_Your task_.
Quote the lines exactly, starting with the line that contains "Keep writing the" and ending with the line that contains "cap = np.vstack([(seam_b", and leave out all other lines.

_Entries with scene source code_.
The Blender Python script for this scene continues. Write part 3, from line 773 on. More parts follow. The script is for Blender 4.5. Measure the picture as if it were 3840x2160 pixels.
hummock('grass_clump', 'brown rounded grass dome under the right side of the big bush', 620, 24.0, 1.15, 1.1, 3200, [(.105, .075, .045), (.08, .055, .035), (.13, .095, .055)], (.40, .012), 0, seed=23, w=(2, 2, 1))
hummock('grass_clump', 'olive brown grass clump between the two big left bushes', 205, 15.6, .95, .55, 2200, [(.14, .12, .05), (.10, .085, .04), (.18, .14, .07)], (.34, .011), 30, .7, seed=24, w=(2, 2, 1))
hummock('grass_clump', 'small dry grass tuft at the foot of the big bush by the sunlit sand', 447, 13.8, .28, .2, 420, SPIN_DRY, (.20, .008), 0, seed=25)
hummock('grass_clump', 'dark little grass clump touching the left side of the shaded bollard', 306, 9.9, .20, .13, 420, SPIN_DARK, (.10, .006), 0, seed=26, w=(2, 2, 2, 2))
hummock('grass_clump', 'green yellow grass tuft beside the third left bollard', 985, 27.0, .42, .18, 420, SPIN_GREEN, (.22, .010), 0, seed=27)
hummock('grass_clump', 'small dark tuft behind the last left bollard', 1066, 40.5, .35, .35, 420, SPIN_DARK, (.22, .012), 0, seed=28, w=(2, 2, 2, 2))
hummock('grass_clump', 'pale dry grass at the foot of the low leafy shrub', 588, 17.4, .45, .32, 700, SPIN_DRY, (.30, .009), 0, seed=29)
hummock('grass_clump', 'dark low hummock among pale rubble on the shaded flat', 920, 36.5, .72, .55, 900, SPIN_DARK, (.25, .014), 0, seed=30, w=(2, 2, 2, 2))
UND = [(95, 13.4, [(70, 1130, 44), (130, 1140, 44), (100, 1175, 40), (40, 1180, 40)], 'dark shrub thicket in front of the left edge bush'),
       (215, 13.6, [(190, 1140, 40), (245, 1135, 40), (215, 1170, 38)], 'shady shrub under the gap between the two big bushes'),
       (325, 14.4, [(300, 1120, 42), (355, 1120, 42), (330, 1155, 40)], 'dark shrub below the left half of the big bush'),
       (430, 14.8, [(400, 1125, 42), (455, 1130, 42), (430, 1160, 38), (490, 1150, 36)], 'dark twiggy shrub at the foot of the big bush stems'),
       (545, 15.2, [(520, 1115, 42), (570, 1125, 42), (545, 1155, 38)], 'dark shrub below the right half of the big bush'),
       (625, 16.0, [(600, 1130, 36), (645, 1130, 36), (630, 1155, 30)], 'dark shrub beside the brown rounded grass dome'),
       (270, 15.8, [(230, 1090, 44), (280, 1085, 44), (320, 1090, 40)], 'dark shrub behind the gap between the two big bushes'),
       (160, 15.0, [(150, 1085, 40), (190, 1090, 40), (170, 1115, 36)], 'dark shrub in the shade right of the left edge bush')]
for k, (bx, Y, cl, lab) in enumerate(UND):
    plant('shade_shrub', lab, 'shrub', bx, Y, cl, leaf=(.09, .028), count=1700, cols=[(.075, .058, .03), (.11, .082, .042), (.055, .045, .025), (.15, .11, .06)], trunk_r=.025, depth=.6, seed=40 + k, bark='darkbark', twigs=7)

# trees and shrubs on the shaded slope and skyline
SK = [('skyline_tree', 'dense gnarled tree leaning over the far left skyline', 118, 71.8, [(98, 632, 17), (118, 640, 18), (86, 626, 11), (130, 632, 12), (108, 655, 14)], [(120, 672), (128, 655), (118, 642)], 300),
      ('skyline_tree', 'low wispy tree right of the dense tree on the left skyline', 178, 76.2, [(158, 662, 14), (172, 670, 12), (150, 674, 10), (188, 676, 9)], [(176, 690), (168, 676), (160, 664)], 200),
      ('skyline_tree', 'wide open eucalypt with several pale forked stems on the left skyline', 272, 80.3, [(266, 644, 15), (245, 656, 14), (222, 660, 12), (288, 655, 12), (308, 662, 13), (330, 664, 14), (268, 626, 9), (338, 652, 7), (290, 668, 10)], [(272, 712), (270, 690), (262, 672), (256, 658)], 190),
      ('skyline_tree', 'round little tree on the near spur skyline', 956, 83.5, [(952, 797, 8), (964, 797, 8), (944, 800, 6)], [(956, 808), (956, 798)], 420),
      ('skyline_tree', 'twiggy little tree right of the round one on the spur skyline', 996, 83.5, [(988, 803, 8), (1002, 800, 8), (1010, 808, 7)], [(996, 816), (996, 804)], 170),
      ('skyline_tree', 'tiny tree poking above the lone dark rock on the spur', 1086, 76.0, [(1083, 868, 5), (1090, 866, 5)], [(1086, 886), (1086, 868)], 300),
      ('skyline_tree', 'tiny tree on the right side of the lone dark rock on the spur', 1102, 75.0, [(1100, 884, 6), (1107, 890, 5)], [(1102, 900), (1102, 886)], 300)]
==
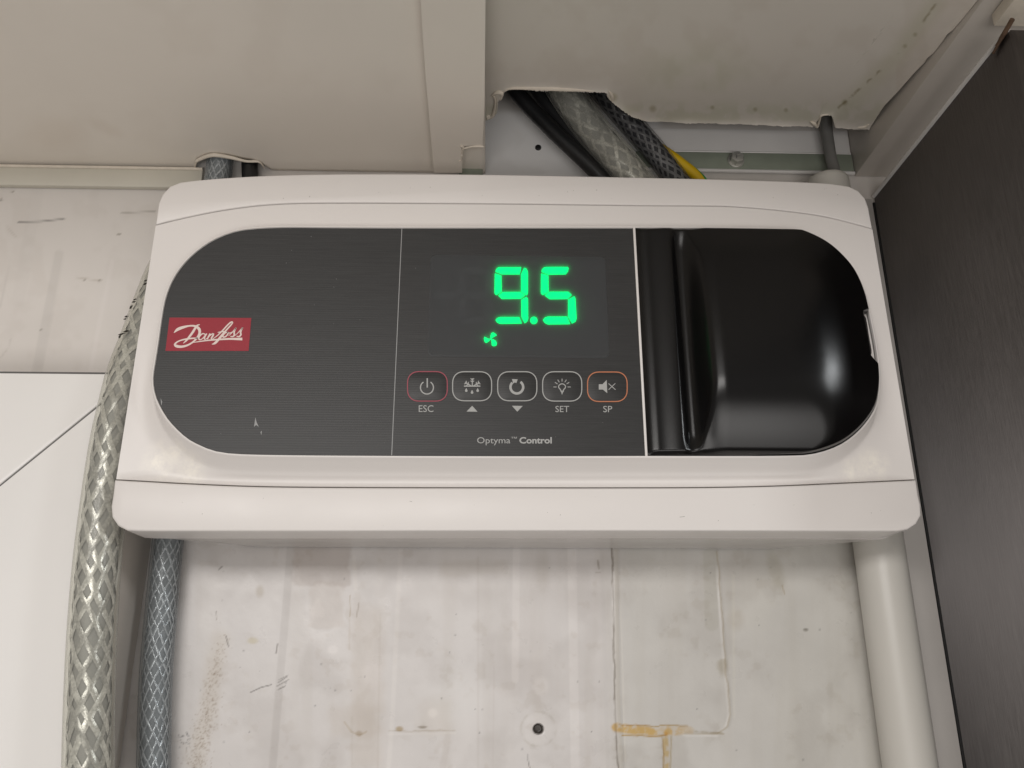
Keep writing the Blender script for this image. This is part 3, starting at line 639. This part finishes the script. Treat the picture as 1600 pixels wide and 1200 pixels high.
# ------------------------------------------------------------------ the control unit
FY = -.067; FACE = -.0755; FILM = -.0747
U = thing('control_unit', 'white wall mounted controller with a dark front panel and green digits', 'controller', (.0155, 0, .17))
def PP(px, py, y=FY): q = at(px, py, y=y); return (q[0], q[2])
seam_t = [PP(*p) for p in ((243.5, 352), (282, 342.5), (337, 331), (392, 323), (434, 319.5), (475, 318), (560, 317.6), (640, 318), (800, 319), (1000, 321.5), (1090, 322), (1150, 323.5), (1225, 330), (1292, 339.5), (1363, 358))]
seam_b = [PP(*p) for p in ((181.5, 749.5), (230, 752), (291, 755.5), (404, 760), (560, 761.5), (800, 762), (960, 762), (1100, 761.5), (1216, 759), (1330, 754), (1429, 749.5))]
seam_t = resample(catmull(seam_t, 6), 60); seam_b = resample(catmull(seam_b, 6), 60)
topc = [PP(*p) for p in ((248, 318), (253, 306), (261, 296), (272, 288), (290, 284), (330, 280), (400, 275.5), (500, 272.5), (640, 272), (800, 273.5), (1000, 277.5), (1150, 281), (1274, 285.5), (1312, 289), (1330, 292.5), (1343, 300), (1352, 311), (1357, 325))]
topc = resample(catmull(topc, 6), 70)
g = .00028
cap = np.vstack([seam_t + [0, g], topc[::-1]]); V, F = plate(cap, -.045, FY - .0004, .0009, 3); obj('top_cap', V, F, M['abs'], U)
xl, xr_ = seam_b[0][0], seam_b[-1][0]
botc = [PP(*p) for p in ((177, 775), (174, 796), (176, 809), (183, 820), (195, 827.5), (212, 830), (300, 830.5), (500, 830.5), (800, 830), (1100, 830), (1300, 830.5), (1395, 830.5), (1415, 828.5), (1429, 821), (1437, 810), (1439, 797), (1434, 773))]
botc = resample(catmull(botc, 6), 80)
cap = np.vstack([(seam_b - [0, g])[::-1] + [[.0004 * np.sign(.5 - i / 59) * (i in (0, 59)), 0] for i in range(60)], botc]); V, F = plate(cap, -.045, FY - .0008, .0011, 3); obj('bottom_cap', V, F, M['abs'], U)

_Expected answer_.
Keep writing the Blender script for this image. This is part 3, starting at line 639. This part finishes the script. Treat the picture as 1600 pixels wide and 1200 pixels high.
# ------------------------------------------------------------------ the control unit
FY = -.067; FACE = -.0755; FILM = -.0747
U = thing('control_unit', 'white wall mounted controller with a dark front panel and green digits', 'controller', (.0155, 0, .17))
def PP(px, py, y=FY): q = at(px, py, y=y); return (q[0], q[2])
seam_t = [PP(*p) for p in ((243.5, 352), (282, 342.5), (337, 331), (392, 323), (434, 319.5), (475, 318), (560, 317.6), (640, 318), (800, 319), (1000, 321.5), (1090, 322), (1150, 323.5), (1225, 330), (1292, 339.5), (1363, 358))]
seam_b = [PP(*p) for p in ((181.5, 749.5), (230, 752), (291, 755.5), (404, 760), (560, 761.5), (800, 762), (960, 762), (1100, 761.5), (1216, 759), (1330, 754), (1429, 749.5))]
seam_t = resample(catmull(seam_t, 6), 60); seam_b = resample(catmull(seam_b, 6), 60)
topc = [PP(*p) for p in ((248, 318), (253, 306), (261, 296), (272, 288), (290, 284), (330, 280), (400, 275.5), (500, 272.5), (640, 272), (800, 273.5), (1000, 277.5), (1150, 281), (1274, 285.5), (1312, 289), (1330, 292.5), (1343, 300), (1352, 311), (1357, 325))]
topc = resample(catmull(topc, 6), 70)
g = .00028
cap = np.vstack([seam_t + [0, g], topc[::-1]]); V, F = plate(cap, -.045, FY - .0004, .0009, 3); obj('top_cap', V, F, M['abs'], U)
xl, xr_ = seam_b[0][0], seam_b[-1][0]
botc = [PP(*p) for p in ((177, 775), (174, 796), (176, 809), (183, 820), (195, 827.5), (212, 830), (300, 830.5), (500, 830.5), (800, 830), (1100, 830), (1300, 830.5), (1395, 830.5), (1415, 828.5), (1429, 821), (1437, 810), (1439, 797), (1434, 773))]
botc = resample(catmull(botc, 6), 80)
cap = np.vstack([(seam_b - [0, g])[::-1] + [[.0004 * np.sign(.5 - i / 59) * (i in (0, 59)), 0] for i in range(60)], botc]); V, F = plate(cap, -.045, FY - .0008, .0011, 3); obj('bottom_cap', V, F, M['abs'], U)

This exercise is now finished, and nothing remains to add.